Outro veio para o lado de só é vencedor e tem respeito quem vence.
"Preconceito. Lacração. Vitimismo. A seleção só vai ter respeito quando conquistá-lo. Enquanto isso, menos lacração e mais futebol".
Atá mesmo a capacidade de Marta, eleita seis vezes a melhor do mundo, foi colocada em dúvida.
"O que a Marta ganhou pela seleção? Será mesmo que ela merece o título de 'rainha'? Só lembram dela a cada quatro anos", disse outro.
E ainda tivemos aquela história de que não é futebol.
"Parem com esse mimimi de 'preconceito'... Para quem assiste futebol mesmo, o nível é muito diferente ainda! A realidade não pode ser tratada de preconceito, aprendam a enxergar a realidade como realidade", escreveu mais um.
Todos estes comentários foram feitos em uma linha que se tornou a da crítica, mas não a construtiva, e sim a destrutiva. Mas, para deixar bem claro: a cobrança deve, sim, existir. Só que ela não pode ser confundida com "tiveram todo apoio e não ganharam nada". Sim, houve investimento. Mas só agora ele está acontecendo. Então, se não ganha, não investe? A boa e velha lógica do futebol masculino que só prejudica os demais.

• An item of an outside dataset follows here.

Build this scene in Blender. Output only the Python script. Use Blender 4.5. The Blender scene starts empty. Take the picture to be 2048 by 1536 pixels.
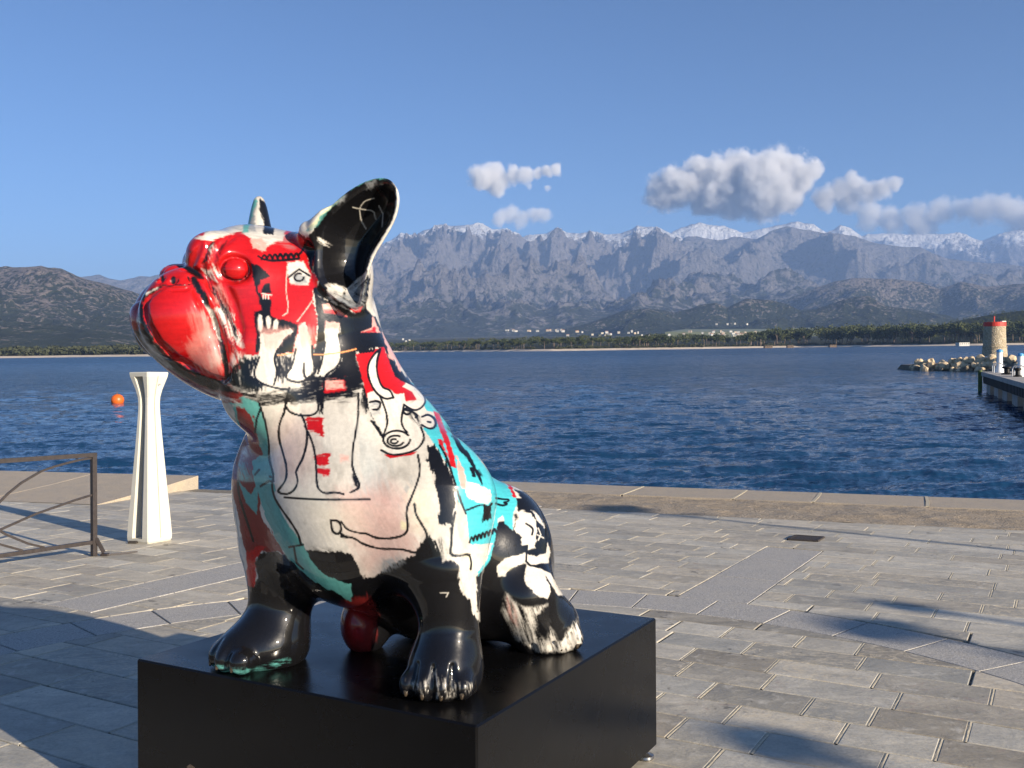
import bpy, math, random, time
import numpy as np
from mathutils import Matrix, Vector
random.seed(7); np.random.seed(7)
SC = bpy.context.scene
COL = SC.collection
T00 = time.time()
# ------------------------------------------------------------------ camera
def cam_matrix(roll, pitch_px, f=1900.):
    c, s = math.cos(roll), math.sin(roll)
    R = np.array([c, 0, -s]); up0 = np.array([s, 0, c]); fw0 = np.array([0, 1., 0])
    p = math.atan(pitch_px / f)
    F = fw0 * math.cos(p) + up0 * math.sin(p); U = up0 * math.cos(p) - fw0 * math.sin(p)
    M = np.eye(4); M[:3, 0] = R; M[:3, 1] = U; M[:3, 2] = -F; M[:3, 3] = (0, 0, 1.6)
    return M
M_TRUE = cam_matrix(.013, -71)      # camera against the sea horizon
M_QUAY = cam_matrix(.006, 7)        # camera against the quay, whose paving falls 2.4 degrees towards the water
PL = M_TRUE @ np.linalg.inv(M_QUAY) # quay frame -> world
cam = bpy.data.cameras.new('camera'); cam_o = bpy.data.objects.new('camera', cam); COL.objects.link(cam_o)
cam.sensor_width = 36; cam.lens = 36 * 1900 / 2048; cam.clip_start = .05; cam.clip_end = 90000
cam_o.matrix_world = Matrix(M_TRUE.tolist()); SC.camera = cam_o
# ------------------------------------------------------------------ light
SUN_EL = math.radians(16)
az = np.array([.730, -.683]) / math.hypot(.730, .683)
sd_q = np.array([az[0] * math.cos(SUN_EL), az[1] * math.cos(SUN_EL), math.sin(SUN_EL)])
SUN = PL[:3, :3] @ sd_q
SUN /= np.linalg.norm(SUN)
el = math.asin(SUN[2]); rot = math.atan2(SUN[0], SUN[1])
w = bpy.data.worlds.new('World'); SC.world = w; w.use_nodes = True
nt = w.node_tree; bg = nt.nodes['Background']
sky = nt.nodes.new('ShaderNodeTexSky'); sky.sky_type = 'NISHITA'; sky.sun_disc = False
sky.sun_elevation = el; sky.sun_rotation = rot; sky.altitude = 0; sky.air_density = .7; sky.dust_density = .25; sky.ozone_density = 5.
nt.links.new(sky.outputs[0], bg.inputs[0]); bg.inputs[1].default_value = .085
sl = bpy.data.lights.new('sun', 'SUN'); sl.energy = 5.0; sl.angle = math.radians(.53); sl.color = (1, .86, .68)
so = bpy.data.objects.new('sun', sl); COL.objects.link(so)
so.rotation_euler = Vector(SUN.tolist()).to_track_quat('Z', 'Y').to_euler()
SC.view_settings.view_transform = 'Standard'; SC.view_settings.look = 'None'; SC.view_settings.exposure = .76; SC.view_settings.gamma = 1
SC.view_settings.use_curve_mapping = False
SC.cycles.max_bounces = 6; SC.cycles.diffuse_bounces = 2; SC.cycles.glossy_bounces = 3; SC.cycles.transmission_bounces = 2
SC.cycles.volume_bounces = 3; SC.cycles.transparent_max_bounces = 6
SC.cycles.sample_clamp_indirect = 6
# ------------------------------------------------------------------ helpers
def tag(o, label=None, cat=None, group=None, kind=None):
    if label: o['label'] = label
    if cat: o['category'] = cat
    if group: o['group'] = group
    if kind: o['kind'] = kind
    return o
def mk(name, V, Fc, mat=None, parent=None, smooth=False, frame=None, org=None):
    """one mesh object; V in quay coordinates if frame is PL. org = origin in the same coordinates"""
    V = np.asarray(V, float)
    me = bpy.data.meshes.new(name)
    if org is None: org = (0, 0, 0)
    Vl = V - np.asarray(org, float)
    if isinstance(Fc, np.ndarray) and Fc.ndim == 2:
        n, k = Fc.shape
        me.vertices.add(len(Vl)); me.vertices.foreach_set('co', Vl.astype(np.float32).ravel())
        me.loops.add(n * k); me.loops.foreach_set('vertex_index', Fc.astype(np.int32).ravel())
        me.polygons.add(n); me.polygons.foreach_set('loop_start', np.arange(0, n * k, k, dtype=np.int32))
        me.polygons.foreach_set('loop_total', np.full(n, k, np.int32)) if hasattr(me.polygons, 'foreach_set') and False else None
        me.update(calc_edges=True); me.validate()
    else:
        me.from_pydata(Vl.tolist(), [], [list(map(int, f)) for f in Fc])
    if smooth: me.shade_smooth()
    if mat: me.materials.append(mat)
    o = bpy.data.objects.new(name, me); COL.objects.link(o)
    M = (PL if frame is PL else np.eye(4)) @ np.block([[np.eye(3), np.asarray(org, float)[:, None]], [np.zeros((1, 3)), np.ones((1, 1))]])
    if parent:
        o.parent = parent
        M = np.linalg.inv(np.array(parent.matrix_basis)) @ M
    o.matrix_basis = Matrix(M.tolist())
    return o
def empty(name, loc, frame=None):
    o = bpy.data.objects.new(name, None); COL.objects.link(o)
    M = np.eye(4); M[:3, 3] = loc
    if frame is PL: M = PL @ M
    o.matrix_basis = Matrix(M.tolist()); return o
class MB:
    def __init__(s): s.v = []; s.f = []
    def add(s, V, Fc):
        b = len(s.v); s.v += [tuple(map(float, p)) for p in V]; s.f += [[i + b for i in f] for f in Fc]; return s
    def box(s, c, size, R=None, bev=0.):
        hx, hy, hz = [x / 2 for x in size]; c = np.array(c, float); R = np.eye(3) if R is None else np.array(R)
        if bev <= 0:
            P = [(x, y, z) for x in (-hx, hx) for y in (-hy, hy) for z in (-hz, hz)]
            Fc = [(0, 1, 3, 2), (4, 6, 7, 5), (0, 4, 5, 1), (2, 3, 7, 6), (0, 2, 6, 4), (1, 5, 7, 3)]
        else:
            b = bev; P = []
            for x in (-1, 1):
                for y in (-1, 1):
                    for z in (-1, 1):
                        P += [(x * hx, y * (hy - b), z * (hz - b)), (x * (hx - b), y * hy, z * (hz - b)), (x * (hx - b), y * (hy - b), z * hz)]
            q = lambda x, y, z, k: ((x > 0) * 4 + (y > 0) * 2 + (z > 0)) * 3 + k
            Fc = []
            for x in (-1, 1): Fc.append([q(x, -1, -1, 0), q(x, 1, -1, 0), q(x, 1, 1, 0), q(x, -1, 1, 0)][::x])
            for y in (-1, 1): Fc.append([q(-1, y, -1, 1), q(-1, y, 1, 1), q(1, y, 1, 1), q(1, y, -1, 1)][::y])
            for z in (-1, 1): Fc.append([q(-1, -1, z, 2), q(1, -1, z, 2), q(1, 1, z, 2), q(-1, 1, z, 2)][::z])
            for x in (-1, 1):
                for y in (-1, 1): Fc.append([q(x, y, -1, 0), q(x, y, -1, 1), q(x, y, 1, 1), q(x, y, 1, 0)][::-x * y])
                for z in (-1, 1): Fc.append([q(x, -1, z, 0), q(x, 1, z, 0), q(x, 1, z, 2), q(x, -1, z, 2)][::x * z * -1])
            for y in (-1, 1):
                for z in (-1, 1): Fc.append([q(-1, y, z, 1), q(1, y, z, 1), q(1, y, z, 2), q(-1, y, z, 2)][::y * z])
            for x in (-1, 1):
                for y in (-1, 1):
                    for z in (-1, 1): Fc.append([q(x, y, z, 0), q(x, y, z, 1), q(x, y, z, 2)][::x * y * z])
        return s.add([c + R.T @ np.array(p) for p in P], Fc)
    def tube(s, pts, r, n=8, cap=True):
        P = [np.array(p, float) for p in pts]; rs = [r] * len(P) if np.isscalar(r) else r
        V = []
        prev = None
        for i, p in enumerate(P):
            t = P[min(i + 1, len(P) - 1)] - P[max(i - 1, 0)]; t /= np.linalg.norm(t) + 1e-12
            a = np.array([0, 0, 1.]) if abs(t[2]) < .9 else np.array([1., 0, 0])
            u = np.cross(t, a); u /= np.linalg.norm(u)
            if prev is not None:
                u = prev - t * (prev @ t); u /= np.linalg.norm(u) + 1e-12
            prev = u; v = np.cross(t, u)
            for k in range(n):
                an = 2 * math.pi * k / n; V.append(p + rs[i] * (math.cos(an) * u + math.sin(an) * v))
        Fc = [[i * n + k, i * n + (k + 1) % n, (i + 1) * n + (k + 1) % n, (i + 1) * n + k] for i in range(len(P) - 1) for k in range(n)]
        if cap: Fc += [list(range(n))[::-1], [len(V) - n + k for k in range(n)]]
        return s.add(V, Fc)
    def bar(s, pts, wd, ht, side):
        """rectangular bar swept along pts; side = unit vector across"""
        P = [np.array(p, float) for p in pts]; sd = np.array(side, float); V = []
        for i, p in enumerate(P):
            t = P[min(i + 1, len(P) - 1)] - P[max(i - 1, 0)]; t /= np.linalg.norm(t)
            u = np.cross(t, sd); u /= np.linalg.norm(u)
            for a, b in ((-1, -1), (1, -1), (1, 1), (-1, 1)): V.append(p + sd * a * wd / 2 + u * b * ht / 2)
        Fc = [[i * 4 + k, i * 4 + (k + 1) % 4, i * 4 + 4 + (k + 1) % 4, i * 4 + 4 + k] for i in range(len(P) - 1) for k in range(4)]
        Fc += [[3, 2, 1, 0], [len(V) - 4 + k for k in range(4)]]
        return s.add(V, Fc)
    def lathe(s, c, prof, n=16, ax=None):
        c = np.array(c, float); V = []
        for r, z in prof:
            for k in range(n):
                an = 2 * math.pi * k / n; V.append(c + np.array([r * math.cos(an), r * math.sin(an), z]))
        m = len(prof)
        Fc = [[i * n + k, i * n + (k + 1) % n, (i + 1) * n + (k + 1) % n, (i + 1) * n + k] for i in range(m - 1) for k in range(n)]
        Fc += [list(range(n))[::-1], [(m - 1) * n + k for k in range(n)]]
        return s.add(V, Fc)
    def build(s, name, mat=None, parent=None, smooth=False, frame=None, org=None):
        o = mk(name, s.v, s.f, mat, parent, False, frame, org)
        if smooth:
            o.data.shade_smooth()
            try: o.data.set_sharp_from_angle(angle=math.radians(40))
            except Exception: pass
        return o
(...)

É exatamente por isso que minha admiração por Marta, Adílson Maguila, Isaquias Queiroz, Vera Mossa, Oscar, Hortência, Jackie Silva, Paula, Rebeca Andrade, Paulão, Daiane dos Santos, Mayra Aguiar, Almir Junior, Maria Portela, Lucão, João Derly, Serginho, Sheilla, Aurélio Miguel e tantos outros é cada vez maior. Porque eles lutam contra uma lógica de um país que só enxerga os vencedores.

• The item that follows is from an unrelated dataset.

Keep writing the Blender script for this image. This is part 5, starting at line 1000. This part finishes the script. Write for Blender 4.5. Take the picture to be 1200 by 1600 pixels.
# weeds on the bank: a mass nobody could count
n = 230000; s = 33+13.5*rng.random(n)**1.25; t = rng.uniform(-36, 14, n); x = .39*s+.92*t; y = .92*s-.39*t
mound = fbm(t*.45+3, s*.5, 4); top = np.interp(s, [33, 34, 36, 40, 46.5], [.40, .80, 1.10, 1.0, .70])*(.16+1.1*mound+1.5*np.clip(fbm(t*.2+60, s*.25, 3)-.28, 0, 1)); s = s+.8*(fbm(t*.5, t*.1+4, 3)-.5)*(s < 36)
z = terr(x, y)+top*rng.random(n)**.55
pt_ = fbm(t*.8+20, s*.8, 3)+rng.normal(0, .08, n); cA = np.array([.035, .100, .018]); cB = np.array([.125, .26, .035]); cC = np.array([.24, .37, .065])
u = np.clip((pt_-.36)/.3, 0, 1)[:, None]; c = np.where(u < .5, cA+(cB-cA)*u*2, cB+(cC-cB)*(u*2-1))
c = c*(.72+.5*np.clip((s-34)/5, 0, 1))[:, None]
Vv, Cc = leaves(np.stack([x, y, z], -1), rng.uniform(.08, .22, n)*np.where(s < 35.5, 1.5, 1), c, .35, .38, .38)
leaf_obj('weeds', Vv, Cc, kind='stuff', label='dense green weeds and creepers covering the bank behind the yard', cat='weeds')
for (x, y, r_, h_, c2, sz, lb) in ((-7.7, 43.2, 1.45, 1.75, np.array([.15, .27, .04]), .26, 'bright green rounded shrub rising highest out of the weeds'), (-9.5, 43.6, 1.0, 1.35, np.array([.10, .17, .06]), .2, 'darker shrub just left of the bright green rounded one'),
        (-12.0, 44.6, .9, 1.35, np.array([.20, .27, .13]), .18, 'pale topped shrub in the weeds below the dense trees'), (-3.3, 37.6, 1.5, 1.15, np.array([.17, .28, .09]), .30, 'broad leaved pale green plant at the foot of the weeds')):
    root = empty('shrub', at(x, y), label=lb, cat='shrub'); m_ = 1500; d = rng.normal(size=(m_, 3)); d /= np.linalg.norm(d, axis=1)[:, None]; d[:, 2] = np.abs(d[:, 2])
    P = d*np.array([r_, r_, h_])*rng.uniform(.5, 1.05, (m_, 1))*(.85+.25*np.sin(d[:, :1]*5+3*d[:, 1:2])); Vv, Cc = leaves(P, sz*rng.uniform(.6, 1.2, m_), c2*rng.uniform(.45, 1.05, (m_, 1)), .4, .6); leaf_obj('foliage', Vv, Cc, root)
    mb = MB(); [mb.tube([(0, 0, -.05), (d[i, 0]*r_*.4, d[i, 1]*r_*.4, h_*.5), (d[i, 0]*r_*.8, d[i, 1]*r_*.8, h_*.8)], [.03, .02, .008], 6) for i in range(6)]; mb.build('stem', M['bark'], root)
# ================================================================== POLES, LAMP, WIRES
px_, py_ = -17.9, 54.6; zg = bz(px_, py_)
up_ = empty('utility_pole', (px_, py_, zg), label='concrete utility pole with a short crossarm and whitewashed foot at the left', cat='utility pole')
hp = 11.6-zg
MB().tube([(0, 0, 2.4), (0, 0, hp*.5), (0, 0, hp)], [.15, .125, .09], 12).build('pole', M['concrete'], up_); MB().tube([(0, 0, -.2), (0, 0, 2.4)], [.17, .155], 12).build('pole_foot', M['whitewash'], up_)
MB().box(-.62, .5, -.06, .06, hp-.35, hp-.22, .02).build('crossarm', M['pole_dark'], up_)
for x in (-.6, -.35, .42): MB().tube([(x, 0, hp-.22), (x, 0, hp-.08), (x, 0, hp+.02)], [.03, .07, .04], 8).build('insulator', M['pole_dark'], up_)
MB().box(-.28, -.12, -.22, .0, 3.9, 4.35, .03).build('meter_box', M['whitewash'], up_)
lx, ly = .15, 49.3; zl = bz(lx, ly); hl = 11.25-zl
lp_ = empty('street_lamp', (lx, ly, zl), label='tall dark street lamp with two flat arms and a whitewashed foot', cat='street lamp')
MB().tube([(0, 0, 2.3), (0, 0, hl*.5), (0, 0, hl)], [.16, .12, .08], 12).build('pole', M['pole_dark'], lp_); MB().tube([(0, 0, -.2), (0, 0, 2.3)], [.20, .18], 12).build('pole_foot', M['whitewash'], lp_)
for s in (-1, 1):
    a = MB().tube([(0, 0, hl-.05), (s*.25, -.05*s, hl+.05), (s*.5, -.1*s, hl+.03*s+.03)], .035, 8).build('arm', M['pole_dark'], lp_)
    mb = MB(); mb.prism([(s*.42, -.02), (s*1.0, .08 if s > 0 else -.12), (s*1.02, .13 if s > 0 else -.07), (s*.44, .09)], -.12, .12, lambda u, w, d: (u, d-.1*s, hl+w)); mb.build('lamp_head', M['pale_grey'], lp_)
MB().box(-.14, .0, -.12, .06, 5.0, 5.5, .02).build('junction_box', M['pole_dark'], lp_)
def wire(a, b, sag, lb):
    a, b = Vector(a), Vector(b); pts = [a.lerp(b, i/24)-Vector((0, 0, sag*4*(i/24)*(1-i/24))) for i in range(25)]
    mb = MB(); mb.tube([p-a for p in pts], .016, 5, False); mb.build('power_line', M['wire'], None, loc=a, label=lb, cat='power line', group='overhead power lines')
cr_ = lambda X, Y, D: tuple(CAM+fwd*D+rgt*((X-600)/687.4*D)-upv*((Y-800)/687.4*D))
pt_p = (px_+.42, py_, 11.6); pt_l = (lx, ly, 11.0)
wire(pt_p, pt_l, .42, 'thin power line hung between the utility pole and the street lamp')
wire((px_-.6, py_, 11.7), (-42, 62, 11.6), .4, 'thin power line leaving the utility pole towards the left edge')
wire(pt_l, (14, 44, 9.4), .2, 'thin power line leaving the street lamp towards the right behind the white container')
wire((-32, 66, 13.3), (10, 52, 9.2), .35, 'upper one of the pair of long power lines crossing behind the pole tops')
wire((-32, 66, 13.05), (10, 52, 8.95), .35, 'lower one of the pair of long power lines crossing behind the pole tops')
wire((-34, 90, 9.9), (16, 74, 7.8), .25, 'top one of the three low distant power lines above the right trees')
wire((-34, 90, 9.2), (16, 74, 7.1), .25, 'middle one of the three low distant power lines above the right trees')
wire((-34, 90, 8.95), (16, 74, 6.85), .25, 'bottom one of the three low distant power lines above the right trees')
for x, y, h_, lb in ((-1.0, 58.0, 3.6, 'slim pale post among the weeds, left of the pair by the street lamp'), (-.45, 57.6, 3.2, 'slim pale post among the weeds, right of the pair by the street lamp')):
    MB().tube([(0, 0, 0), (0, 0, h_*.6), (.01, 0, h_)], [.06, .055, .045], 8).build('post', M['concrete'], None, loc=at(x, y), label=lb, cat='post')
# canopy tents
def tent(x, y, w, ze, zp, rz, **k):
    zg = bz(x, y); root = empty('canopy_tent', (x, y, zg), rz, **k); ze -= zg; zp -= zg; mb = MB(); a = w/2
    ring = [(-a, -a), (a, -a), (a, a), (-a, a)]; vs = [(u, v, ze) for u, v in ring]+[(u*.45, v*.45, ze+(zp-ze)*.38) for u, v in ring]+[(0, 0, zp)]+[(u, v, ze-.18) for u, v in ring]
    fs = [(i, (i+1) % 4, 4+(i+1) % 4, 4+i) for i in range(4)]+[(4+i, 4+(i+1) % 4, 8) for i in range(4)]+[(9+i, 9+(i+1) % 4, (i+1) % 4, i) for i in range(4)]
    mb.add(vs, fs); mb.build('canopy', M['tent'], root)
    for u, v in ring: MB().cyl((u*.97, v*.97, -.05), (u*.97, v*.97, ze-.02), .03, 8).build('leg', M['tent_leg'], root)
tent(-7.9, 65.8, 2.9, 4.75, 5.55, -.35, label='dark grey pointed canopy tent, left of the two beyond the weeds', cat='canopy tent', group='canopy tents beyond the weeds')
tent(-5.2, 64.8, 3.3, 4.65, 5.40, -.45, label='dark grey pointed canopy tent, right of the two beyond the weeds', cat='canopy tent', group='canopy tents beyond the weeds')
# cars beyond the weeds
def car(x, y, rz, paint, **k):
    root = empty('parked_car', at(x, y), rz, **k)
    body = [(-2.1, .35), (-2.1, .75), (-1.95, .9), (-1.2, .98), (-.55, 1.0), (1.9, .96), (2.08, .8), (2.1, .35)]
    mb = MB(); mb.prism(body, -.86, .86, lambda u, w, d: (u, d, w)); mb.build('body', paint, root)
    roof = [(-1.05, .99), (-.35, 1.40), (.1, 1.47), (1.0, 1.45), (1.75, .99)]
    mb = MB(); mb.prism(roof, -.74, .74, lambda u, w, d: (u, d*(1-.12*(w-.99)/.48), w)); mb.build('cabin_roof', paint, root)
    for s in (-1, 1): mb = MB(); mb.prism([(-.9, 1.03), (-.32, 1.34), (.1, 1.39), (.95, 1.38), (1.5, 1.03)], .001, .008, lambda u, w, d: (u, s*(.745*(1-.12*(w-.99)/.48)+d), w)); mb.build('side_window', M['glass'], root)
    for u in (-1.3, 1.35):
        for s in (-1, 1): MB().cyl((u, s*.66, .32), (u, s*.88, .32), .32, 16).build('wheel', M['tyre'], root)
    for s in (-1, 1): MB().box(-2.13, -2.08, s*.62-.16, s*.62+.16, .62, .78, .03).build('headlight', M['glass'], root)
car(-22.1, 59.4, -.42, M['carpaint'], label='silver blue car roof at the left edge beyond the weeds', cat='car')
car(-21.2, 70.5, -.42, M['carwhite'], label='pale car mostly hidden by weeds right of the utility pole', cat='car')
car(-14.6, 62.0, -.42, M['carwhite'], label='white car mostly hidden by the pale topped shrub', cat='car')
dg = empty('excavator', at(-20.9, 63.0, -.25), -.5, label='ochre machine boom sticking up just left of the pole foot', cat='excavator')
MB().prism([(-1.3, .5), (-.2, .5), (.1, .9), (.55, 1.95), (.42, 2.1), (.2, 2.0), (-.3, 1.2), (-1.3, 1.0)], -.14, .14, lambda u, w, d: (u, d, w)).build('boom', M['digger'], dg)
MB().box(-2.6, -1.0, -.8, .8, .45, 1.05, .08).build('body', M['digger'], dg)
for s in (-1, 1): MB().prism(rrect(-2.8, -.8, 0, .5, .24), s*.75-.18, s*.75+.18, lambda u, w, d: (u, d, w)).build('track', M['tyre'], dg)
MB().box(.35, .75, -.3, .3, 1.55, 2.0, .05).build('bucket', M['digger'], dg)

Se não tem título de Copa, como muitos exigem, a Seleção Brasileira feminina é uma das únicas a estar presente em todas as edições do Mundial, incluindo um vice em 2007, duas medalhas de prata olímpicas e três ouros pan-americanos. Aliás, elas já estão classificadas para os Jogos de Paris, em 2024, e a dor da eliminação na Austrália poderá trazer aprendizados para um futuro melhor. Que ela não seja o fim, mas o começo de um ciclo vitorioso.
Que o futebol feminino siga com apoio. Que todas as modalidades ganhem apoio. Porque não adianta cobrar de atletas e profissionais apenas quando eles perdem e comemorar quando eles ganham. O esporte vai além da simples distinção de vencedores e derrotados.